Compromises necessary in review of [B.C.] Prosperity mine – by Barbara Yaffe (Vancouver Sun – July 22, 2013)

Environmental interests must balance with job creation potential

VANCOVUER — As a Hollywood movie it would be titled Dead Mine Walking, according to a B.C. aboriginal group fighting a gold and copper development near Williams Lake.

In reality, the proposed New Prosperity Mine in the Cariboo-Chilcotin region is experiencing a “Take Two” moment, undergoing its second federal environmental review. An earlier Prosperity mine proposal, put forward by Vancouver-based Taseko Mines, was rejected back in 2010 by a similar federal panel.
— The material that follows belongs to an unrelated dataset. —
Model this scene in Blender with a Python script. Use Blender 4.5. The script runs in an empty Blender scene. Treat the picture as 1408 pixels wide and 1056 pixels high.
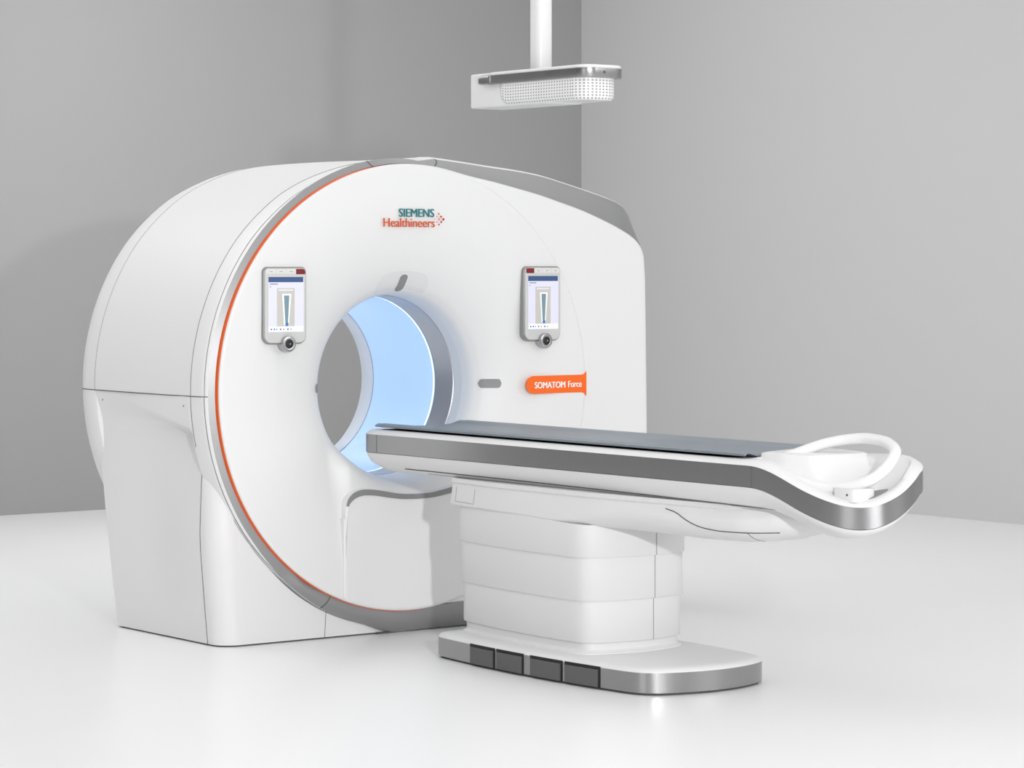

The company has since overhauled its plans, pledging to preserve nearby Fish Lake, which it previously planned to use as a tailings pond repository. Taseko notes it is spending $300 million to mitigate impacts on wildlife and habitat in the area.

The company hopes such measures will help it win the nod from the review panel, which consists of an environmental assessment specialist from Calgary, a community consultation expert from Sidney, and a Victoria geologist.

The trio began hearings in Williams Lake on Monday, and will wind up the process on Aug. 23.

The B.C. government approved the project two years ago and is expected to give its final sanction shortly after Federal Environment Minister Leona Aglukkaq delivers her verdict on the controversial project by March of 2014.

The Prosperity mine is important because it has all the elements of a much larger battle between the Harper Conservatives, keen to promote job creation through resource development, and a pragmatic alliance of environmentalists and aboriginals who oppose the thrust.

“This new proposal is just as unacceptable as the last one, regardless of the name or spin thrown out there by this company,” insists Roger William of the Xeni Gwet’in First Nation. “This is a terrible project that cannot be approved.”

The chief calls the mine development “truly a test case for all First Nations across the province and Canada to see if this government takes its commitment to First Nations seriously, and whether the revamped environmental assessment will have any credibility going forward.